VirtualProtect This function sets a memory region’s protection settings, such as whether the block is readable, writable, or executable (newer versions of Windows actually prevent the execution of nonexecutable blocks). It is also possible to use this function to change other low-level settings such whether the block is cached by the hardware or not, and so on.

VirtualQuery This function queries the current memory block (essentially retrieving information for the block’s VAD node) for various details such as what type of block it is (a private allocation, a section, or an image), and whether its reserved, committed, or unused.

VirtualFree This function frees a private allocation block (like those allocated using VirtualAlloc).

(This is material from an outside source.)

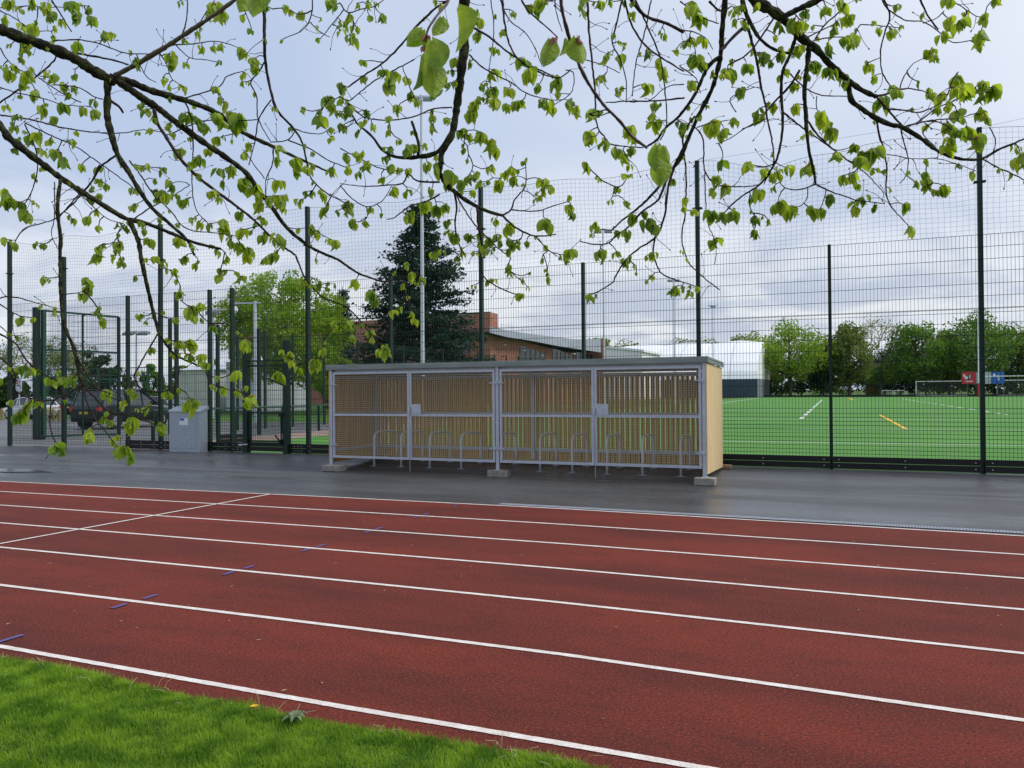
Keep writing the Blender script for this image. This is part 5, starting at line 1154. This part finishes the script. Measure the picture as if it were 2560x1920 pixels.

All of these APIs deal with the currently active address space, but Windows also supports virtual-memory operations on other processes, if the process is privileged enough to do that. All of the APIs listed here have an Ex version (VirtualAllocEx, VirtualQueryEx, and so on.) that receive a handle to a process object and can operate on the address spaces of processes other than the one currently running. As part of that same functionality, Windows also offers two APIs that actually access another process’s address space and can read or write to it. These APIs are ReadProcessMemory and

WriteProcessMemory.

Another group of important memory-manager APIs is the section object APIs. In Win32 a section object is called a memory-mapped file and can be created using the CreateFileMapping API. A section object can be mapped into the user-mode address space using the MapViewOfFileEx API, and can be unmapped using the UnmapViewOfFile API.

Objects and Handles

The Windows kernel manages objects using a centralized object manager component. The object manager is responsible for all kernel objects such as sections, file, and device objects, synchronization objects, processes, and threads. It is important to understand that this component only manages kernel-related objects. GUI-related objects such as windows, menus, and device contexts are managed by separate object managers that are implemented inside WIN32K.SYS. These are discussed in the section on the Win32 Subsystem later in this chapter.